Court to Hear Oral Arguments in ESPLER Project's Appeal on Oct. 19

Court to Hear Oral Arguments in ESPLER Project's Appeal on Oct. 19
Rhett Pardon

SAN FRANCISCO — The 9th U.S. Circuit Court of Appeals has slated oral arguments for Thursday, Oct. 19, in ESPLER Project’s challenge to California’s prostitution law.

Oral arguments will be heard at the 9th Circuit's courthouse in San Francisco.

Two years ago, ESPLER Project — known formally as the Erotic Service Providers Legal, Education and Research Project — filed a complaint at U.S. federal court claiming that the state’s anti-prostitution statute known as 647(b) of the California Penal Code, unfairly deprives adults the right to private consensual activity, criminalizes the discussion of such activity and unconstitutionally places prohibitions on individuals’ right to freely associate.

Earlier this year, industry attorneys D. Gill Sperlein and H. Louis Sirkin asked the appeals panel to toss a lower court's judgment, remand the case to the lower court and declare the anti-prostitution law unconstitutionality. In the appeal, ESPLER Project also is seeking a permanent injunction.

The case is supported by amicus briefs from over 30 civil rights and LGBTQ organizations, including the ACLU, the First Amendment Lawyers Association, the Free Speech Coalition, Transgender Law Center and the Woodhull Freedom Foundation. 

The appeal is based on a decision last year by a federal judge dismissed the group's suit against California's attorney general and four district attorneys across the state.

Each side will be allotted 20 minutes to make its case. 

Defendants successfully argued that its 55-year-old prostitution statute is a valid regulation of commerce that does not infringe upon any liberty interest of its citizens.

The federal judge in the case determined that the "the intimate association between a prostitute and client, while it may be consensual and cordial, does not merit protection through the Due Process Clause of the 14th Amendment."

In a brief to the 9th Circuit, ESPLER Project attorneys said that the government should have no interests in prohibiting prostitution.

ESPLER Project v.

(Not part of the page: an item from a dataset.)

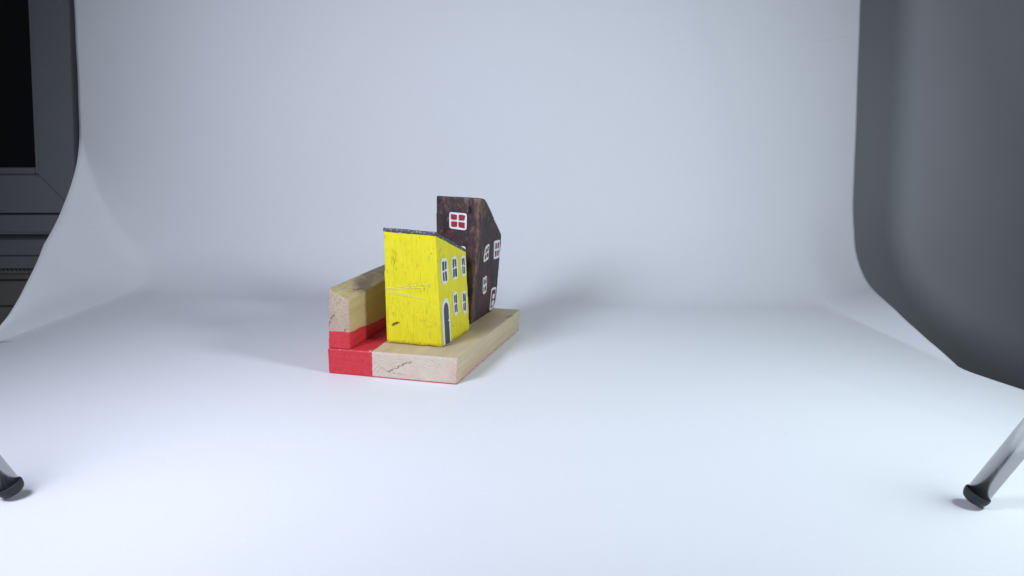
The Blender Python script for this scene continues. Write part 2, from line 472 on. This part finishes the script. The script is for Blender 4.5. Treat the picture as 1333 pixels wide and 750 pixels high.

Gascon has been primarily funded by small individual donations from supporters and allies through crowdfunding sites such as Crowdrise

ESPLER Project officials are planning a press conference after oral arguments.

ESPLER Project's appeal will be heard before 9th Circuit judges on Thursday, Oct. 19, at 9 a.m. Oral arguments will take place in Room 307 at the James R. Browning Courthouse, 95 7th St., San Francisco, CA 94103.